Moscow’s 434-page list shows that inconspicuous apartments throughout the capital were owned by the SVR and the military intelligence agency GRU, indicating they may house intelligence operatives.
The document is now unavailable following Dossier’s report.
The highest concentration of sites in Moscow was in the Serebryany Bor neighborhood, where wealthy Russians like Patriarch Kirill Gundyaev of the Russian Orthodox Church have mansions. Among them were buildings connected to the SVR and the Interior Ministry, or Russia’s police force.
Meanwhile, the Federal Protective Services (FSO), which is tasked with protecting President Vladimir Putin, was shown to have some association with a cafe near the Bolshoi Theater.

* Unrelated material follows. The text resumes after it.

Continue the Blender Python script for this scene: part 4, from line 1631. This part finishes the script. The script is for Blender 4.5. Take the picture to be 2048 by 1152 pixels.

The list does not appear comprehensive across all of Russia, with no standardization about locations. For example, no military sites were listed in the Belgorod region, which has acted as a staging ground for airstrikes against neighboring Ukraine.
Similarly, no military locations are listed in Russia’s republic of Chechnya, but the details of sites connected to the FSB in small mountain villages in the republic of North Ossetia-Alania are included.
Dossier created a map of 5,000 high-security locations so residents of cities — including Moscow, St. Petersburg, Kaliningrad, Sevastopol in annexed Crimea and Belgorod — could determine whether they were at risk should these sites be targeted by airstrikes.
“We’re confident that all this open data has long been known to the Ukrainian military, but it will help civilians in Russia to better assess the risks,” Dossier wrote.